Some couple try all kinds of romantic tricks to keep love alive for longer, but Japanese photographer Haruhiko Kawaguchi takes a more literal approach – he wraps people in plastic wrap, sucks out the air and takes photos of their distorted bodies.
The bizarre images of people huddled together in weird positions, in vacuumed plastic wrap may look like stills from a a sado-masochistic practice, but they are Haruhiko Kawaguchi way of showing and preserving the love between two people. His project, “Flesh Love”, is pretty straightforward. Two people, usually couples, are “packaged” in a 100 by 150 by 74 centimeters plastic bag the artist buys from the Internet. After carefully arranging their body parts so he can get the best shot, Kawaguchi uses an old vacuum cleaner to suck out all the air and make the subjects look like a pack of packaged meat you buy at the supermarket. It takes about 10 to 20 seconds for hit to take the photographs, during which time the shrinkwrapped couple has to endure the pressure and lack of air. But it’s all in the name of love.
Love is the source of everything, according to Haruhiko, who like to be called Hal. A man who accumulates wealth does is out of love for his wife, or for expensive cars. People go to war out of love for power, or out of love for their country or their own life. So he feels proud to be able to capture the hottest, greatest moment of love, when the lovers are welded together in plastic wrap. If one of them dies, or if they break up, there is still this photo of their immortalized love.

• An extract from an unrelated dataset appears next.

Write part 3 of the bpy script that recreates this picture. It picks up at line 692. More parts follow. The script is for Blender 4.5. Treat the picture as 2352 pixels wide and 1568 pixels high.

The magic happens of the kitchen floor of Hal’s Tokyo apartment, under the watchful eyes of the artist and his American girlfriend, Katherine. Photo subjects are covered with lubricant so the skin doesn’t burn when the plastic presses upon it as all the air is sucked out. Still, the sensation isn’t very pleasant – the plastic seals off your nostrils, presses on your eyelids and the ears pop as if you’re diving into deep water too fast. Kawaguchi says he’s so far photographed about 80 couples for Flesh Love, and there have been some accidents. It’s the men who panic the most, he says. Four or five of them started struggling for air while in the bag, and one even peed in his pants, but none of them were able to break the plastic bag from the inside. But there have been no major incidents, and the artist always has oxygen sprays nearby.
So, would you have yourself wrapped in a vacuumed plastic bag, in order to have your love immortalized on a Tokyo kitchen floor?